Por Gustavo Irrazábal
26 de junio de 2018
Del 22 al 24 de junio tuvo lugar en Mar Del Plata la Semana Social, organizada por la Fundación Konrad Adenauer conjuntamente con la Comisión Episcopal de Pastoral Social y el Obispado de Mar del Plata, y convocada bajo el lema “Democracia: Un camino de servicio a los pobres”. Las noticias difundidas por los medios de comunicación sobre este acontecimiento pueden suscitar una legítima preocupación, debido a los reiterados desbordes verbales de los obispos participantes en sus referencias a la situación social en nuestro país.
El gesto más resaltado en este sentido ha sido sin duda el “guiño” a la huelga general del lunes 25 de junio por parte del mismísimo presidente de la Comisión Episcopal para la Pastoral Social (Cepas), monseñor Jorge Lugones, quien señaló a pocos días de aquella medida de fuerza que el derecho a huelga es una herramienta «que propone la doctrina social de la Iglesia cuando se dan situaciones de injusticia social«.

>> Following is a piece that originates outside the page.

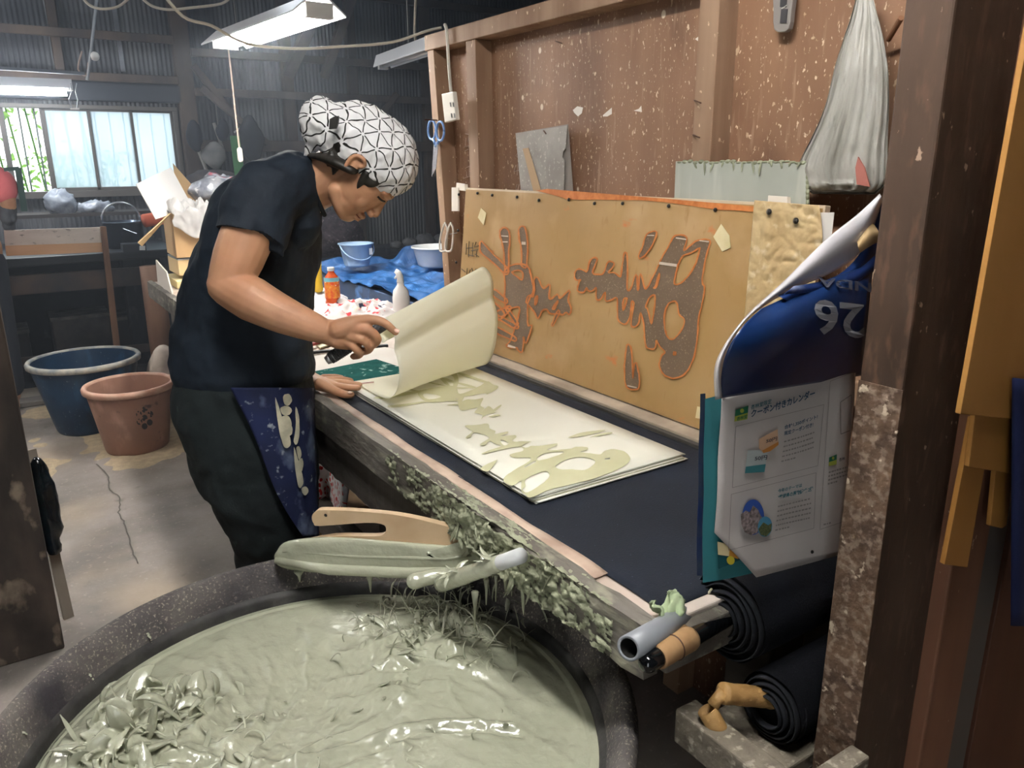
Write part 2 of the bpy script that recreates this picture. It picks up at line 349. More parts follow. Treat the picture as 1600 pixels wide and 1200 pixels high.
for c, zz in ((onz(500, 18, 1.9), 0), (onz(372, 64, 1.9), 0)): MB().tube([c+V((0, 0, .05)), c+V((0, .05, 1.4))], .003, 6).build('hanger', M('wire_grey', '8d8d8d', rough=.4, metal=.5), L1)
L2 = lamp('bare lit tube lamp hanging in front of the back window', onz(-60, 131, 1.9)+V((0,0,0)), onz(113, 137, 1.9), tubeb, 1, .03)
L3 = lamp('unlit dusty white lamp hanging behind the end of the plywood partition', onz(597, 103, 1.9), onz(690, 72, 1.9), M('unlit_tube', 'c9c9c6', rough=.3), 1, .05)
L4 = lamp('lit lamp high above the paste tub, out of the picture', (.22, -.05, 2.45), (.22, 1.15, 2.45), tuben, 2, .10)
for s_ in (.5, -.5): MB().tube([L4.location+V((0, s_, .05)), L4.location+V((0, s_, .85))], .003, 6).build('hanger', MATS['wire_grey'], L4)

for i, (p, q, lab) in enumerate((((-1.5, 3.2, 2.75), (-1.5, 4.4, 2.75), 'added fill lamp over the open floor, out of the picture to the left'), ((1.3, 5.3, 2.85), (2.5, 5.3, 2.85), 'added fill lamp high over the back of the workshop, above the picture'), ((-1.1, 6.0, 2.85), (.1, 6.0, 2.85), 'added fill lamp high over the dark bench, above the picture'))):  # unseen lamps added to fill the darker back and left with light
    Lx = lamp(lab, p, q, M('fill_side_tube', (1, .97, .92), emit=TUBE_BACK*1.5) if i == 0 else M('fill_high_tube', (.85, .93, 1.0), emit=TUBE_BACK*.42), 2, .10); d = (V(q)-V(p)).normalized(); c = (V(p)+V(q))/2
    for s_ in (-.45, .45): MB().tube([c+d*s_+V((0, 0, .05)), c+d*s_+V((0, 0, 3.3-c.z))], .003, 6).build('hanger', MATS['wire_grey'], Lx)
MB().tube([L3.location+V((0, 0, .05)), V((L3.location.x, L3.location.y, 3.3))], .003, 6).build('hanger', MATS['wire_grey'], L3)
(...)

Si cualquier “situación de injusticia social” bastara para legitimar una huelga, habría que concluir que de hecho toda huelga estará justificada en cualquier sociedad presente o futura hasta el advenimiento del Reino de los Cielos. Pero el Catecismo de la Iglesia Católica sigue un criterio mucho más exigente. En su número 2435, en efecto, enseña que la huelga sólo es legítima cuando constituye “un recurso inevitable”, o cuando es “necesaria” para obtener un “beneficio proporcionado”, y que es moralmente inaceptable cuando se lleva a cabo “en función de objetivos no directamente vinculados con las condiciones del trabajo”.
¿Es posible aplicar estos criterios a la huelga general del 25 de junio? No era “inevitable” para la renegociación de las paritarias en el contexto de la presente crisis. Tampoco parece haber cumplido con el criterio de proporcionalidad: su costo ascendió a unos 1.000 millones de dólares, lo que equivale al monto de un siglo y medio de colectas nacionales de Caritas y Más por Menos. Finalmente, el acuerdo con el FMI o la política económica no pueden considerarse como objetivos “directamente” relacionados con las condiciones de trabajo, si el término “directamente” conserva todavía algún significado. No parece que la verificación de estas condiciones haya sido debidamente ponderada por monseñor Lugones en este caso.
A esto se agrega que se trata no simplemente de una huelga, sino de un paro general, una medida indiscriminada y autoritaria que obliga a todos los trabajadores a interrumpir sus tareas estén o no de acuerdo con la decisión, y que produce incontables dificultades y perjuicios a toda la sociedad y a sus ciudadanos en particular, sin excluir a los más débiles. Esta medida, además, es impuesta por dirigentes de escasa representatividad dada la falta de democracia interna de sus gremios, y para quienes un paro general es un expediente entre otros para dirimir conflictos internos y preservar la propia cuota de poder. También el “piqueterismo” es un fenómeno jurídica y moralmente inaceptable, una clara violación del derecho a trabajar y circular libremente, pero la pastoral social no parece hoy interesada en exhortar al respeto de la ley ni en dar a conocer la enseñanza de la Iglesia en este punto.
Nunca se escucha a los obispos, por ejemplo, recordar que cuando los sindicatos tienen vínculos demasiado estrechos con la política “se apartan de lo que es su cometido específico, que es el de asegurar los justos derechos de los hombres de trabajo en el marco del bien común de la sociedad entera, y se convierten, en cambio, en un instrumento de presión para realizar otras finalidades” (Juan Pablo II, Laborem exercens 20; Compendio 307; subrayado del texto).
La pastoral social tiene como misión orientar la praxis de los creyentes a la luz de la Doctrina Social de la Iglesia. Pero en nuestro país, lamentablemente, aquélla ha asumido un tono, un estilo y un discurso crecientemente radicalizados. De esta manera, lejos de desempeñar un servicio de unidad, adopta actitudes cada vez más sectarias y confrontativas, que reflejan más las ideas políticas de sus dirigentes que el discernimiento plural de la comunidad eclesial. En sus juicios lapidarios, algunos obispos muestran además un preocupante simplismo en el modo de analizar los problemas sociales, que atribuyen de modo exclusivo a la presunta indiferencia o malicia de las autoridades, mientras se reservan para sí mismos y para los grupos por ellos favorecidos el monopolio de la buena voluntad. Este moralismo extraviado no deja lugar para considerar la complejidad de las causas de dichos problemas y de las posibles soluciones. Todo esto es contrario al espíritu (y también a la letra) de la DSI. Esta pastoral social es cada vez menos su aplicación, y cada vez más su sustituto.